### [Task to complete]
Track down every line below that holds "Python" and copy it.

### [Provided information]
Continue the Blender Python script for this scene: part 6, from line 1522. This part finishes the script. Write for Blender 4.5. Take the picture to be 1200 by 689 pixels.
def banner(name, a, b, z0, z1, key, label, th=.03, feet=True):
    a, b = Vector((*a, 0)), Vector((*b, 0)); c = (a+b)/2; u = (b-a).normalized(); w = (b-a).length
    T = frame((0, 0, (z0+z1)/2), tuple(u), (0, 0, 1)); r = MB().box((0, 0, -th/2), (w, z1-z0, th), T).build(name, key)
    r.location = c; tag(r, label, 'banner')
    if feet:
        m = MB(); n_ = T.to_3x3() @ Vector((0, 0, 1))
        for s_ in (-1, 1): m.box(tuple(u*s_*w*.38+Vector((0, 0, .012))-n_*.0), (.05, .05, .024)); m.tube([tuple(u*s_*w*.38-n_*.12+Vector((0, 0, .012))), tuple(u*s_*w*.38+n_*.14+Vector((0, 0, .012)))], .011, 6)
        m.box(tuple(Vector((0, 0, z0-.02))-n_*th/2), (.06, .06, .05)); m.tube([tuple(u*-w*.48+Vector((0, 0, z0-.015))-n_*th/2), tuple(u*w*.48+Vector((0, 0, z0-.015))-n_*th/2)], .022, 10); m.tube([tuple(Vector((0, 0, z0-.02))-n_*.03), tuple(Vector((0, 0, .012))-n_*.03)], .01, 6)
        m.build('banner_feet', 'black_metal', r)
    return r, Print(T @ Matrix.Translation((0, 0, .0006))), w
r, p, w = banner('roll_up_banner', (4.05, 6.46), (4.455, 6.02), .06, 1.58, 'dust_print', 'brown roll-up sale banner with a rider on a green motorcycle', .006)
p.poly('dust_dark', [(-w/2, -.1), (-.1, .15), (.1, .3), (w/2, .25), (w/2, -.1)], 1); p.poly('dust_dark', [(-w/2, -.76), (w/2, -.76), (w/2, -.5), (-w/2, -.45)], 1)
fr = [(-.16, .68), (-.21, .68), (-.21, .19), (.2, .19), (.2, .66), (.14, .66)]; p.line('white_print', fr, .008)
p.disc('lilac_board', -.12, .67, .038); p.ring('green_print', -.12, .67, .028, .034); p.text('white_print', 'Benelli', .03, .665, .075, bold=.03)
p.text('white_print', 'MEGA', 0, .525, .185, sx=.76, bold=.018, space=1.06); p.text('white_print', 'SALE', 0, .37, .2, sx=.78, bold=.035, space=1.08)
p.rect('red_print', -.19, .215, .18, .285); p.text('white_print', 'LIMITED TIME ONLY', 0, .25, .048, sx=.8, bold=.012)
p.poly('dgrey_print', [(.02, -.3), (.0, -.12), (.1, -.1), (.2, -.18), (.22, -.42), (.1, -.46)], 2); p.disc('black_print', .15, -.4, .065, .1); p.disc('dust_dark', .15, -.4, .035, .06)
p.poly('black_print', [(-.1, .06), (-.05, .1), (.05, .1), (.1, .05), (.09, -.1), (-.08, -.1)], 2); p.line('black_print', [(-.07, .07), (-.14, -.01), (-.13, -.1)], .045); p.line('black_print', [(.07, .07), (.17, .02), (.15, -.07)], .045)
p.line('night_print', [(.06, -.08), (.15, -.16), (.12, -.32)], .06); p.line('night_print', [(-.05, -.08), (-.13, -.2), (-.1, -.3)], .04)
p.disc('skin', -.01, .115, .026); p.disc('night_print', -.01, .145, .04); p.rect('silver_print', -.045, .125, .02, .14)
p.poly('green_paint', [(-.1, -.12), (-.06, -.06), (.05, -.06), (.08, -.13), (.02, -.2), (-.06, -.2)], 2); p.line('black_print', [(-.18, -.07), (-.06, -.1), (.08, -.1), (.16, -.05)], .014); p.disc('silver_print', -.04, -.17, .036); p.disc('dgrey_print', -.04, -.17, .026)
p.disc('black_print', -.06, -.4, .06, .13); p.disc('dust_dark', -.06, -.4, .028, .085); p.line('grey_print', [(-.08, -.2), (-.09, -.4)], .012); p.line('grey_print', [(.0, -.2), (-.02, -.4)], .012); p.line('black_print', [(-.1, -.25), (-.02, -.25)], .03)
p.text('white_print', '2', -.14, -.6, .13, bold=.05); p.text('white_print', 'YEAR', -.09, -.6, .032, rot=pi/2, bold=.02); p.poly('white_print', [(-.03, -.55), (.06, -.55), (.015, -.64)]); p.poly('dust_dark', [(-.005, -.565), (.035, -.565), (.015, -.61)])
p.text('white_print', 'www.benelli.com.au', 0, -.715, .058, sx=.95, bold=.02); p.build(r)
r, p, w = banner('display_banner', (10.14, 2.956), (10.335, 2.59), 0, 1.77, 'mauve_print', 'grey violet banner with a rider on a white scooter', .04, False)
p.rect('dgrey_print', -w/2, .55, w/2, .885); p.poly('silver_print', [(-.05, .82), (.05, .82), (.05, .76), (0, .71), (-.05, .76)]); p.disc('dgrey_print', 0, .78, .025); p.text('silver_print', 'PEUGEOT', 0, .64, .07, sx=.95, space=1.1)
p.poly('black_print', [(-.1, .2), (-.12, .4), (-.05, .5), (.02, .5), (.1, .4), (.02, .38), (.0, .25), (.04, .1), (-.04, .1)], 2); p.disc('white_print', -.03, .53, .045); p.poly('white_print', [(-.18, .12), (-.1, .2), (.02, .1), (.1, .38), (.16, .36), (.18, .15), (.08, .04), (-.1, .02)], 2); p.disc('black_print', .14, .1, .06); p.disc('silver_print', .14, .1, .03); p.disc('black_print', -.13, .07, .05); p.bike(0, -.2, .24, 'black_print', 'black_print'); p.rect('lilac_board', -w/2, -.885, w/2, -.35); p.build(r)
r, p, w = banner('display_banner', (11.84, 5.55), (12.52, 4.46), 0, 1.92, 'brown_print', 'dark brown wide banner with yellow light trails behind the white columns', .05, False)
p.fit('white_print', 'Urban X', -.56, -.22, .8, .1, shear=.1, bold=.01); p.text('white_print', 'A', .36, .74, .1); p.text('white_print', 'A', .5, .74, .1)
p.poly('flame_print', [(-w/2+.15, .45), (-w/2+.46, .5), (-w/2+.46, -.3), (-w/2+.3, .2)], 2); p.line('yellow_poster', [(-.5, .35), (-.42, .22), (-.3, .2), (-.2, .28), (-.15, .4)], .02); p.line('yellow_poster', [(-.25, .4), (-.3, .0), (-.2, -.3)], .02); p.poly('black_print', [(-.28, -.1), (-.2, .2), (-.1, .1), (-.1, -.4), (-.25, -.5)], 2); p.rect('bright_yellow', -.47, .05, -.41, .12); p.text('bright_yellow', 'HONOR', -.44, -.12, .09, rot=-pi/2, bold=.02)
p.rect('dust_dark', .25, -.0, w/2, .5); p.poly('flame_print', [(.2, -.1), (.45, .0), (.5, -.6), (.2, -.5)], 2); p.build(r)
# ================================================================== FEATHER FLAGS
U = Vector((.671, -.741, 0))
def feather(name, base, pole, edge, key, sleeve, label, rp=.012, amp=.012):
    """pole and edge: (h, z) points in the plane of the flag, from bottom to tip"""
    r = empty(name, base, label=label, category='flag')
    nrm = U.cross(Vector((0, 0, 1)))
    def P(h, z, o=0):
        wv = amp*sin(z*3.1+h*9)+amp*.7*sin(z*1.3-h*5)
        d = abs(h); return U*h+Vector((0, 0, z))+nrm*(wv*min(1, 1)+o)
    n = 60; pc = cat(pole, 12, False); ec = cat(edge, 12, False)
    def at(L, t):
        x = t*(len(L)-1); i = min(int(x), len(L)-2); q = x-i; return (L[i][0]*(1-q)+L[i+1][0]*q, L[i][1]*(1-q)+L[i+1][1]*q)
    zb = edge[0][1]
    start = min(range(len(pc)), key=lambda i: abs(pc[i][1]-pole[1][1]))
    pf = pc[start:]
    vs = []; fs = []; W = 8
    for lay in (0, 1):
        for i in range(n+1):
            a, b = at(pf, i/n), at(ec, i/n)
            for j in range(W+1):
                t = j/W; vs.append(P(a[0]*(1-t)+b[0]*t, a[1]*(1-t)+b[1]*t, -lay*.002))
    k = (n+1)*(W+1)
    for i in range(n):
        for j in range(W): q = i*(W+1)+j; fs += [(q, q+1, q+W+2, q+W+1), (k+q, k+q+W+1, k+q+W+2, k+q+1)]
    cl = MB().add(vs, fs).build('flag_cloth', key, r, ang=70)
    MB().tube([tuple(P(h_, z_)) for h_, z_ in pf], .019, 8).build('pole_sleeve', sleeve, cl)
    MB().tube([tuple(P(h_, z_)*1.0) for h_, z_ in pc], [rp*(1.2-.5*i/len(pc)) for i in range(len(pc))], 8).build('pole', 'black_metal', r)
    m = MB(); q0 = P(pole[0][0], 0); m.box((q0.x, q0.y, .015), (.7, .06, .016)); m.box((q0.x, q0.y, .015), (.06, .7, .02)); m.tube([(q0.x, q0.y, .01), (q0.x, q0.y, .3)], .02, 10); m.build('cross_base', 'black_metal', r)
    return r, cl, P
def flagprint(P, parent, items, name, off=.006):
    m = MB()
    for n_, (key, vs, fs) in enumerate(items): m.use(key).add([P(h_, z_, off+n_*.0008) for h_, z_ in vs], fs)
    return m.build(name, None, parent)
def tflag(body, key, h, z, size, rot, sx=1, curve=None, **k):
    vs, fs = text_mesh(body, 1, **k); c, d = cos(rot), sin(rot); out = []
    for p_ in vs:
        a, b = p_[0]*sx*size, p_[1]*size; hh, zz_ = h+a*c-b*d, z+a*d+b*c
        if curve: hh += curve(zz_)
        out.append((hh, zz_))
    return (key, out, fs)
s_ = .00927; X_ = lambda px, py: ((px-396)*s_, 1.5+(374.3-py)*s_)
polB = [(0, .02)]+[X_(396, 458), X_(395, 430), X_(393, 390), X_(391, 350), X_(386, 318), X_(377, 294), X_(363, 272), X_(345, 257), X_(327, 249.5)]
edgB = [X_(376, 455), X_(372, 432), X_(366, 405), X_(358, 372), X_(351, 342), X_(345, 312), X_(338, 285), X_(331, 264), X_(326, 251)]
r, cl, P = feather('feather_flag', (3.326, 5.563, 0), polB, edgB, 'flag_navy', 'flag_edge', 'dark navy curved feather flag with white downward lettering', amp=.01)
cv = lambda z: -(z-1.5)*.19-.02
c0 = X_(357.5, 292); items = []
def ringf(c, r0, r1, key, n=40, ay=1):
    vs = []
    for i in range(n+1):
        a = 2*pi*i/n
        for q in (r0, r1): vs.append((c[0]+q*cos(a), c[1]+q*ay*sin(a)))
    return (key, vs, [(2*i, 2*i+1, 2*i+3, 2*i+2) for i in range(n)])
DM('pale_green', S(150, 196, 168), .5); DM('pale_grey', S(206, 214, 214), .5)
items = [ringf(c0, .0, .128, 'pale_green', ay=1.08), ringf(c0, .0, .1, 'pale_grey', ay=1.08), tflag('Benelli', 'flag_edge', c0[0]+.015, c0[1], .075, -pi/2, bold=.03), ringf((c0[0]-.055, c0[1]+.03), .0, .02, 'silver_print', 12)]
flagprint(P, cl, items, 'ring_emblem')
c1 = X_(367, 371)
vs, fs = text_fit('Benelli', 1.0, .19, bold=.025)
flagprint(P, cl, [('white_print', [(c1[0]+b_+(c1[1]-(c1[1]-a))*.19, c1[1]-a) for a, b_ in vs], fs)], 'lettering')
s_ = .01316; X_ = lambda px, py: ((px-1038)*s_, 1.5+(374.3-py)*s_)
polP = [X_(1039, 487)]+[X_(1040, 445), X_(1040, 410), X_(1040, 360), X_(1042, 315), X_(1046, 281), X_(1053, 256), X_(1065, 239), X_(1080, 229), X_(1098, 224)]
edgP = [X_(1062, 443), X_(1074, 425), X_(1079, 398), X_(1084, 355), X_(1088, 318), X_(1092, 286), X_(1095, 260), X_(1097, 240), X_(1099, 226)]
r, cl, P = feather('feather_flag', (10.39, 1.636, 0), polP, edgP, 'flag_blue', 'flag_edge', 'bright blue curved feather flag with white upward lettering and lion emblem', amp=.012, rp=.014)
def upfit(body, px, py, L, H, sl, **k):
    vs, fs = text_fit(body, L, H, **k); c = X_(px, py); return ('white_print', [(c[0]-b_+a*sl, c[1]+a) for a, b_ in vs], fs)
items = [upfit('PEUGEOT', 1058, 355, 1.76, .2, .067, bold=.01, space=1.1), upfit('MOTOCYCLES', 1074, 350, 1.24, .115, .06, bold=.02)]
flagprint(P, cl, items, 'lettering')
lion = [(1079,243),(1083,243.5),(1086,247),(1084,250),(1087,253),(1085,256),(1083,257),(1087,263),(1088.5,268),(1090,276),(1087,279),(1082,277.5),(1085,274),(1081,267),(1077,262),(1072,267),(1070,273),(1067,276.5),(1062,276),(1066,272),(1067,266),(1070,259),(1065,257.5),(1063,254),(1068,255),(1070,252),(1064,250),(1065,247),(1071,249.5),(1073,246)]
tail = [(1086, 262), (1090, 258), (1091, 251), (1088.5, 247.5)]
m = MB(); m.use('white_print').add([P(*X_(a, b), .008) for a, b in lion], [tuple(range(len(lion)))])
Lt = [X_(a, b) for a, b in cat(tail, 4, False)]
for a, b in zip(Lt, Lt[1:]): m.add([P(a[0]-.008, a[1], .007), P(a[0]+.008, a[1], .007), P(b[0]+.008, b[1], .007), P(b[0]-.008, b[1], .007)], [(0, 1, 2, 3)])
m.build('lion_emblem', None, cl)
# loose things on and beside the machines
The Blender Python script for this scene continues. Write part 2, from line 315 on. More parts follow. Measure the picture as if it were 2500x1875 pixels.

### [Worked answer]
Continue the Blender Python script for this scene: part 6, from line 1522. This part finishes the script. Write for Blender 4.5. Take the picture to be 1200 by 689 pixels.
The Blender Python script for this scene continues. Write part 2, from line 315 on. More parts follow. Measure the picture as if it were 2500x1875 pixels.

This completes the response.